Scene script records
+-------+
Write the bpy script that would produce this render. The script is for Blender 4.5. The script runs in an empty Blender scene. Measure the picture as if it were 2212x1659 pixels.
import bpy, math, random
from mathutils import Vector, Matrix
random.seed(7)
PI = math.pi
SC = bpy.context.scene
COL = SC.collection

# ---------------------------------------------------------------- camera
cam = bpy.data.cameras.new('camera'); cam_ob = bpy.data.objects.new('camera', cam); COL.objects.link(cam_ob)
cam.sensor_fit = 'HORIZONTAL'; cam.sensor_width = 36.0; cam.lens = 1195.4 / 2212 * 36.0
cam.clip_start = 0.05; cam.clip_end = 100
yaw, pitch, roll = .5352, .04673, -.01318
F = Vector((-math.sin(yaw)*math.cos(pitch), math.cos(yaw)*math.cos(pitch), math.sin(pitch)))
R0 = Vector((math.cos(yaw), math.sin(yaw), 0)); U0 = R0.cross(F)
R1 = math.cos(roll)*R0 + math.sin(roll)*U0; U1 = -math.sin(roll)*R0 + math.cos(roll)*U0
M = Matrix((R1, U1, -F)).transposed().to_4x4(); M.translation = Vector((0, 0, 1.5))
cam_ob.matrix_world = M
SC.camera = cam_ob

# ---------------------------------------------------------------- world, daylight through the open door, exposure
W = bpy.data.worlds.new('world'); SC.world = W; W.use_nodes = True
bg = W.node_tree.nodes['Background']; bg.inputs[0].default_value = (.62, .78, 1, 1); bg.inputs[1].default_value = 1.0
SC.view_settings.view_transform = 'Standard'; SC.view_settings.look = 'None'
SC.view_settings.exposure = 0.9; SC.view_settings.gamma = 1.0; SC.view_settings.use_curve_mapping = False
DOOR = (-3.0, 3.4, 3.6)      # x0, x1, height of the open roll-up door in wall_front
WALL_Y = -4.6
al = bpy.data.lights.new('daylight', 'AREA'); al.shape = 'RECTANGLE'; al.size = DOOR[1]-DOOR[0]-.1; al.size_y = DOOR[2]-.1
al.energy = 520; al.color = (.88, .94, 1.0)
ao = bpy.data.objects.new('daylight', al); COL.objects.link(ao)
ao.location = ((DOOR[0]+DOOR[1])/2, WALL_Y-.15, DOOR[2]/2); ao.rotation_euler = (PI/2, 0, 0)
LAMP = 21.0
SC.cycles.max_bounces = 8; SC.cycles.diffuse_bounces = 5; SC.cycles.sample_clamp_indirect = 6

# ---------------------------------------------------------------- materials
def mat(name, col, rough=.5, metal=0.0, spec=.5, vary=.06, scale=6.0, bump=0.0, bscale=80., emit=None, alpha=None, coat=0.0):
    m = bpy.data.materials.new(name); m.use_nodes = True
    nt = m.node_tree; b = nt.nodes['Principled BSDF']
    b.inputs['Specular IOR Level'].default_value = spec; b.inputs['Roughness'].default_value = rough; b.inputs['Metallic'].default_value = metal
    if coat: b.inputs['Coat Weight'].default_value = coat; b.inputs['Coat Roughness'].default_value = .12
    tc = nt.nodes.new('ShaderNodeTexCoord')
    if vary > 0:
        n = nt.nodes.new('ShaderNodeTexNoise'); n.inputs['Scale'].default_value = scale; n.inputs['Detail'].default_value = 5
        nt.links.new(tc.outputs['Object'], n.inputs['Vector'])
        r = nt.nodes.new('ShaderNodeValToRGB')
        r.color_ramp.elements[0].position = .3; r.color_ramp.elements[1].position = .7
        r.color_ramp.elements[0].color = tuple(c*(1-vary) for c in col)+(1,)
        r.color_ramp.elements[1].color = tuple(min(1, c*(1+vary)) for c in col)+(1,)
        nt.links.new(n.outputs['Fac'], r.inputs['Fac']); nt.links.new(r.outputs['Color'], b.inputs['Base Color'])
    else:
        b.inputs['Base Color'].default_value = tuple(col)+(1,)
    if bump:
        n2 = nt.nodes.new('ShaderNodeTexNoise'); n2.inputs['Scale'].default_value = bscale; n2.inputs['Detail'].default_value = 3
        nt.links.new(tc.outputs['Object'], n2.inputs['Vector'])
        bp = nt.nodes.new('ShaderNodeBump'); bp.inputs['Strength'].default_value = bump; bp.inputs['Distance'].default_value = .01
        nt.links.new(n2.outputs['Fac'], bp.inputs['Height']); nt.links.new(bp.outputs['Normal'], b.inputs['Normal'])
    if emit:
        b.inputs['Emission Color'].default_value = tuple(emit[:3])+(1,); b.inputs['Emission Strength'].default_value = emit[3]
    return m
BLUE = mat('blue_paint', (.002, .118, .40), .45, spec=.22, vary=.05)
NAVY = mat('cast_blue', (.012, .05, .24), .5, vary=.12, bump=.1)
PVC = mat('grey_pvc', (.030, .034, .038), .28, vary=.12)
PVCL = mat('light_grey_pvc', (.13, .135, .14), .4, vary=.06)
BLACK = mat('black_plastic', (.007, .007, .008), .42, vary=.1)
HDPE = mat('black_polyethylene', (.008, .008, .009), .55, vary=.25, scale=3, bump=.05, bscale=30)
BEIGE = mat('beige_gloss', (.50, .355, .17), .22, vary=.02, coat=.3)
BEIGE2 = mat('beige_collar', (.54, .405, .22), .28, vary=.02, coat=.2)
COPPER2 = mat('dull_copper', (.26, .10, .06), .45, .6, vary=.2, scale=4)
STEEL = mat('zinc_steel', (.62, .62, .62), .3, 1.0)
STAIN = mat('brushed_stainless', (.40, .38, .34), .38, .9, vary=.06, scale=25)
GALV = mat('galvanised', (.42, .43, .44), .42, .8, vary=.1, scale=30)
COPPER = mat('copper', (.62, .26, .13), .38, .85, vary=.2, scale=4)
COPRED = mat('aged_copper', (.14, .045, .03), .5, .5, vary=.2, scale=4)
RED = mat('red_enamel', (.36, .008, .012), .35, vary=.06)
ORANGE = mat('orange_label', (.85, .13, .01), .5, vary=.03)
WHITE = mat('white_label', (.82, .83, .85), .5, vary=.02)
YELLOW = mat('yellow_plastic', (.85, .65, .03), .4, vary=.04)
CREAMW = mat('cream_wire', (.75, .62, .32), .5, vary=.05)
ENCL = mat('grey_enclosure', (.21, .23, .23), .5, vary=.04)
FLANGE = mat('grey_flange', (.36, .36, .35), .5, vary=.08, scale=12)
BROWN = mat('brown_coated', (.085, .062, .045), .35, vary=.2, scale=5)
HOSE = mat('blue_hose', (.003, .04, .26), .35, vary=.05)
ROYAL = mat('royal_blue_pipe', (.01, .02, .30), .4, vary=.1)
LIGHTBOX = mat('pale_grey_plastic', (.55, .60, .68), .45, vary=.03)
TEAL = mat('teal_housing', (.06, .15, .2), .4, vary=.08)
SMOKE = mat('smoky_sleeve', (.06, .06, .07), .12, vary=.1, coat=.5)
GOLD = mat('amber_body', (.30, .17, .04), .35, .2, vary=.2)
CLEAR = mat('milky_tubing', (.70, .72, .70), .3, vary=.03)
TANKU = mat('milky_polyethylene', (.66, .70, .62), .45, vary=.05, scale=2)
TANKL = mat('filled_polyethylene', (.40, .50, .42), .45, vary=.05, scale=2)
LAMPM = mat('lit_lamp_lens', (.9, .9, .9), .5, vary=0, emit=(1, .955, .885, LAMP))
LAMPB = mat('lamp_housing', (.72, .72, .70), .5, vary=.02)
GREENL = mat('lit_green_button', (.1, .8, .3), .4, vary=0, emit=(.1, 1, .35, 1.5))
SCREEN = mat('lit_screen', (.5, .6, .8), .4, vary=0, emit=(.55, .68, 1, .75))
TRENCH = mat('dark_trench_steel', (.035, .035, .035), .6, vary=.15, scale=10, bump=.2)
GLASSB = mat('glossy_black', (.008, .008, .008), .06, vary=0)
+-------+
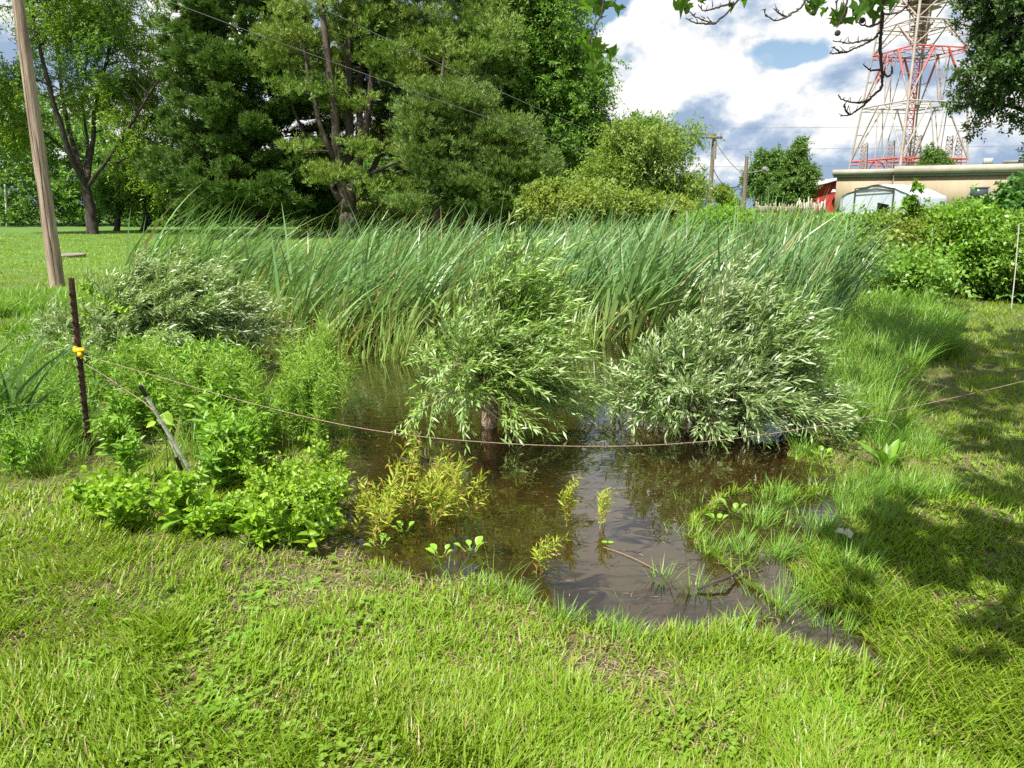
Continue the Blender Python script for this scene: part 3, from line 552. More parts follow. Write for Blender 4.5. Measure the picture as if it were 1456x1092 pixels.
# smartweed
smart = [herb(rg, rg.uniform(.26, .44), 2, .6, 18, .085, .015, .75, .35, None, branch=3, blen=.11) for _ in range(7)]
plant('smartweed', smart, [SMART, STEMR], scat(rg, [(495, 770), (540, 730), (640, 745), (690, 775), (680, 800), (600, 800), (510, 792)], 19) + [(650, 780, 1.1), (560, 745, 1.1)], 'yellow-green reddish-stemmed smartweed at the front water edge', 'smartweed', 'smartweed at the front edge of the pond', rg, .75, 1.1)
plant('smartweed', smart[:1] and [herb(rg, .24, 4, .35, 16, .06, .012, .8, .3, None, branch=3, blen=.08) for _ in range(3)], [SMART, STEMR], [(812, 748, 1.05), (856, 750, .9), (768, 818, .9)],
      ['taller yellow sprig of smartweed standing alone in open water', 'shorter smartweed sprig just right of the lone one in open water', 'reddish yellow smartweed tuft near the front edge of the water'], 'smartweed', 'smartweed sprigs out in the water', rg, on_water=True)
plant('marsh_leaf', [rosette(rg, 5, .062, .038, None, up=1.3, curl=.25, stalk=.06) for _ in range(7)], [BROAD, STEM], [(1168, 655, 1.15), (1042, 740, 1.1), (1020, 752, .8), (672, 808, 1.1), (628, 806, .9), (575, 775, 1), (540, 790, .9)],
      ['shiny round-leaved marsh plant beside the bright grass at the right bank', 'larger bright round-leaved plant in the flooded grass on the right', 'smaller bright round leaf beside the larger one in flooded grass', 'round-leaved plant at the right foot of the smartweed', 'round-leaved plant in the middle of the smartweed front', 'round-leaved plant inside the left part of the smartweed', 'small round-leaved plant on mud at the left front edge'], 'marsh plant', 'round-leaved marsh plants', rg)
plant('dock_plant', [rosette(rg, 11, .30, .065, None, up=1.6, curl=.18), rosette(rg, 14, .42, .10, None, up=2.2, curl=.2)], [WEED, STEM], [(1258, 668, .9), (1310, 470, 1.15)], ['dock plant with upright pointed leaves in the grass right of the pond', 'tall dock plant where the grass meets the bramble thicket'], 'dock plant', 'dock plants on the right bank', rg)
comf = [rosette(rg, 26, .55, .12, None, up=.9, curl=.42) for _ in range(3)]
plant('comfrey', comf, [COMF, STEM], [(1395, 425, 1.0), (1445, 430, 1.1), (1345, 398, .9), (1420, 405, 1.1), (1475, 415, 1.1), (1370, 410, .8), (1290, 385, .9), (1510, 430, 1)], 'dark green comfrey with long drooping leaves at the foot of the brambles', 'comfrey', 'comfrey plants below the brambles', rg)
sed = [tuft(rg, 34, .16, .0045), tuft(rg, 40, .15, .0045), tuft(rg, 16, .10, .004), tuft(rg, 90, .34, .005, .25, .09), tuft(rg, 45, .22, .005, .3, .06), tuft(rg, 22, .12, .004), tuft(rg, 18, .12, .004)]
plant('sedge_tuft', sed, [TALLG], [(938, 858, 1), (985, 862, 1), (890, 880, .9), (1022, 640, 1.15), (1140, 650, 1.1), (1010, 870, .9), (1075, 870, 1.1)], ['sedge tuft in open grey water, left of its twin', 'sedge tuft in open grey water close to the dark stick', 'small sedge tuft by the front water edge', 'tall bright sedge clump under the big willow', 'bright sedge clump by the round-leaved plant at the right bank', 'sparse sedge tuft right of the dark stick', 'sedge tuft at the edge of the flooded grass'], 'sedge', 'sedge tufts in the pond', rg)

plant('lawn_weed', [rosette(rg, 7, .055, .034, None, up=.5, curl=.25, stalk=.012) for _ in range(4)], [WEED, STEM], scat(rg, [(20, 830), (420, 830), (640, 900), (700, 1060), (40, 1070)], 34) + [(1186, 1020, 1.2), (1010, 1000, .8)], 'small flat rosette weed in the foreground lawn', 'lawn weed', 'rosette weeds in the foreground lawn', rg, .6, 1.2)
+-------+
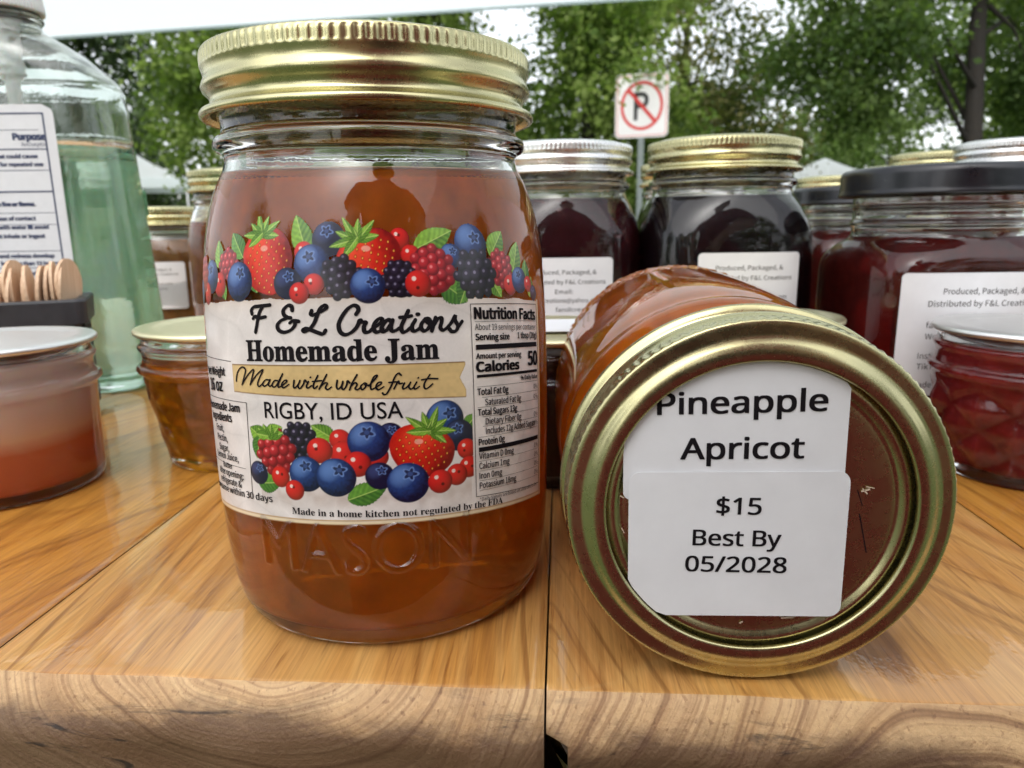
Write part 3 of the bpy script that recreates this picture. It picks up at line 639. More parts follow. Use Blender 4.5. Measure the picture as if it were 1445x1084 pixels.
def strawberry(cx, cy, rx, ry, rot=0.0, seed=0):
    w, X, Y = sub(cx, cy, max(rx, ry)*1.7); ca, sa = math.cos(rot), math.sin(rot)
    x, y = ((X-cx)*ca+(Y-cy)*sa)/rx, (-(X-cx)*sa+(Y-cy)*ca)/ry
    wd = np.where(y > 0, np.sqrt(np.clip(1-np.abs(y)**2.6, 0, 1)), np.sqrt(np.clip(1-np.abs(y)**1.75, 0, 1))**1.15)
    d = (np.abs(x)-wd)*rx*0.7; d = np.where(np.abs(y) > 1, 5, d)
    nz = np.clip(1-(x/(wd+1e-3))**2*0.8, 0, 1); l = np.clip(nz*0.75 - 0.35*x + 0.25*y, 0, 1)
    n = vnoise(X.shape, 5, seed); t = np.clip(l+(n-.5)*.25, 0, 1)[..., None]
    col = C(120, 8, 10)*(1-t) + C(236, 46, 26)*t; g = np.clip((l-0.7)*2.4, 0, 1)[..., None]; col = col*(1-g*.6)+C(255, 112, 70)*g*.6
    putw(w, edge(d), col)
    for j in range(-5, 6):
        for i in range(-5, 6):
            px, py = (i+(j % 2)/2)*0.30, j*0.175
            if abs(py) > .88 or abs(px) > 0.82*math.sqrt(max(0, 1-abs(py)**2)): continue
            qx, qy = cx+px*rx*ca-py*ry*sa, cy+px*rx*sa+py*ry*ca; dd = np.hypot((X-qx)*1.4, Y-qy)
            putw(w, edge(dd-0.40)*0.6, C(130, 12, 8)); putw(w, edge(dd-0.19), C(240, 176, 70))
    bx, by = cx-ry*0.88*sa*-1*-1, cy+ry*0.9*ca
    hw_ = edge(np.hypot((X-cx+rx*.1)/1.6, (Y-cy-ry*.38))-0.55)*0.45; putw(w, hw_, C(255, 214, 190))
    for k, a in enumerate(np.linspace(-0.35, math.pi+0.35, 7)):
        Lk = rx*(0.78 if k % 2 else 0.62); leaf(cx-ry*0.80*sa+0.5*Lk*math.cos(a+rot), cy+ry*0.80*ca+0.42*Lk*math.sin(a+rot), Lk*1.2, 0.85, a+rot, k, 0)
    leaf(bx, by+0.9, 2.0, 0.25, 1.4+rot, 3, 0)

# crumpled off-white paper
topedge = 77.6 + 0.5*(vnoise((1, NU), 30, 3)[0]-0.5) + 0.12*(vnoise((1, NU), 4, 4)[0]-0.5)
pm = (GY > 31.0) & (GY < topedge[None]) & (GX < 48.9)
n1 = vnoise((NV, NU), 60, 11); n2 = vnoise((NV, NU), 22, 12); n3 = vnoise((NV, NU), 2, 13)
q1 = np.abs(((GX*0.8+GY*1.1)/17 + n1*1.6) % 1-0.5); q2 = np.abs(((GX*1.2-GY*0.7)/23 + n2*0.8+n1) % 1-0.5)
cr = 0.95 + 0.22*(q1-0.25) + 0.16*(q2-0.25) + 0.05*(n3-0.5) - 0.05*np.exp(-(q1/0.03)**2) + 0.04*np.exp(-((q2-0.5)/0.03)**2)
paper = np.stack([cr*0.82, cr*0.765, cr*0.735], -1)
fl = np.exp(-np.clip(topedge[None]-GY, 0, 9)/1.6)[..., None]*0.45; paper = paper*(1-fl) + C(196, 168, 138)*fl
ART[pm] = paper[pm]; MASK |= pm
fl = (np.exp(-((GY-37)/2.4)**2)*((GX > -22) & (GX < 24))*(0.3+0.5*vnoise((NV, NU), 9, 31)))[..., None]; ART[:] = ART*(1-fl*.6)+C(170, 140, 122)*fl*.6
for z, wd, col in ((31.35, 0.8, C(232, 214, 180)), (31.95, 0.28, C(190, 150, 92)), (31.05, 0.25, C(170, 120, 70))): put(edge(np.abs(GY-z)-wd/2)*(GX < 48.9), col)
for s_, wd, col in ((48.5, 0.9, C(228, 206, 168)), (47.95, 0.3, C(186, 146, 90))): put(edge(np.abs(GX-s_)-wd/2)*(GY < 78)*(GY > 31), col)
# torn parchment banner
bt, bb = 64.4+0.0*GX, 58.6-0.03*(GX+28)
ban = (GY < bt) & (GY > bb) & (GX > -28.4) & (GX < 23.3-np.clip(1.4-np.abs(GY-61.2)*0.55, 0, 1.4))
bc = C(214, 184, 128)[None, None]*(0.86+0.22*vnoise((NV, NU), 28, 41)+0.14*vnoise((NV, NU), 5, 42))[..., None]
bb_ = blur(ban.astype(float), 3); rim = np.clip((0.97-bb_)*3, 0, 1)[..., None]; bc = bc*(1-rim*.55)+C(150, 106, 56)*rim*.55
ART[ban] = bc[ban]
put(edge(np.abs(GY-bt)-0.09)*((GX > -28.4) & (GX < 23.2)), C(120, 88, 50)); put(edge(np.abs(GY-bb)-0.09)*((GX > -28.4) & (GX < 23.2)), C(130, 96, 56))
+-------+
» **Short problem**:
Go through the material and select each line with the string "from" in it.

» **Complete output**:
from mathutils import Vector, Matrix
Continue the Blender Python script for this scene: part 3, from line 552. More parts follow. Write for Blender 4.5. Measure the picture as if it were 1456x1092 pixels.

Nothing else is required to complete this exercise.